AN ABJECT OBJECT. WINCHESTER COLLEGE CHAPEL.

This observance, so evidently an expedient parody of the old-time festivals, is traceable in England, and said to have been abolished about the end of the fourteenth century. The carvings in Beverley Minster, here presented, are supposed to refer to the Feast, and at any rate give us a good idea of the mediæval fool. There were innumerable classic dances. The Greeks send down the names of two hundred kinds. A dance with arms was the Pyrrhic dance, which was similar in some of its varieties to the military dance known as the Morris. The Morris was introduced into Spain by the Moors, and brought into England by John of Gaunt in 1332. It was, however, little used until the reign of Henry VII. There were other vivacious dances, called Bayle, of Moorish origin, which, as well as various kinds of the stately Court dance, were used by the Spaniards. It is difficult, from general sources, to ascertain the dances in vogue in old England. A drawing in the Cotton MSS. shews a Saxon dancing a reel. The general inference is, however, that the Morris (of the Moors or Moriscoes) was the chief dance of the English, and perhaps it is that in which the saltatory fools of the carving are engaged.

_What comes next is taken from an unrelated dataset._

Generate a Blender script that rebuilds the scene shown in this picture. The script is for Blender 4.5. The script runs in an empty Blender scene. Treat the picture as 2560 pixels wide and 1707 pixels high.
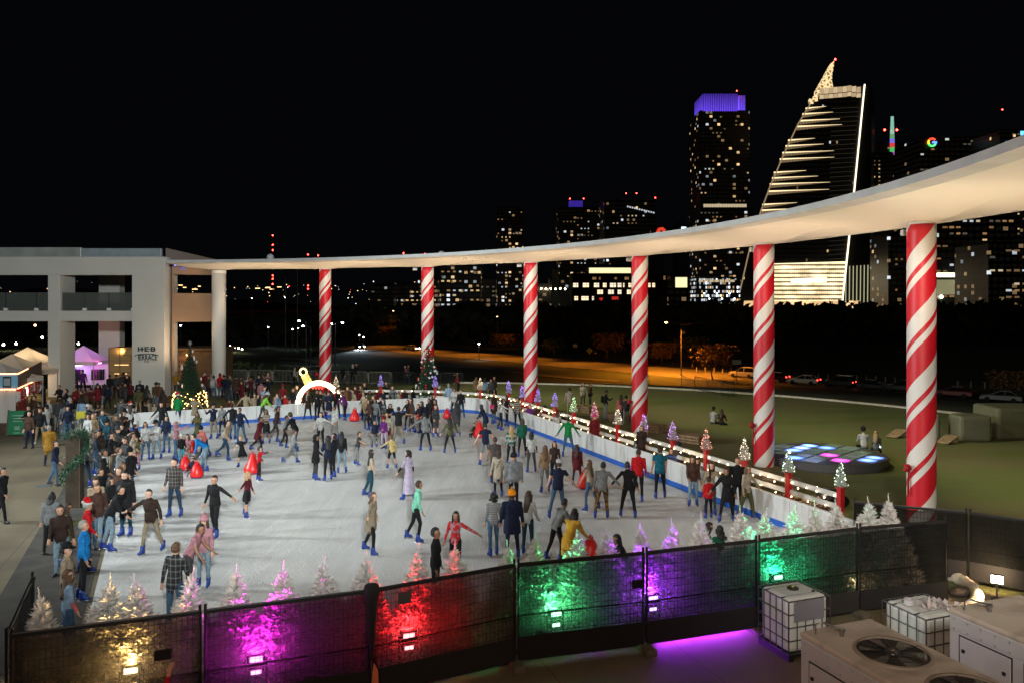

Probably the extraordinary monstrosity shewn in the annexed block had an actual existence. There are fairly numerous accounts of such malformities in mediæval times, and it was a function of mediæval humour to make capital out of unfortunate deformity. This poor man has distorted hands instead of feet, and he moves about on pattens or wooden clogs strapped to his hands and legs. There is little meaning in the side carvings. The fool-ape, making an uncouth gesture, is perhaps to shew the character of those who mock misfortune. The man with the scimitar may represent the alarm of one who might suddenly come upon the sight of the abortion, and fearing some mystery or trap, draw his blade. In a sense this is a humourous carving—yet there is a quality for which it is much more remarkable, and that is its element of forcible and realistic pathos.

A MYTHOLOGICAL
EPISODE, YORK.

Two reliefs from York Minster are presumably scenes from classic mythology, from, in regard to the costumes, a Saxon point of view. One may be supposed to be the rape of Ganymede. Oak leaves are an attribute of Jupiter, as is also the eagle which bore Ganymede to Olympus.

MARITAL VIOLENCE,
YORK.

The other may be Vulcan giving Venus “a piece of his mind.”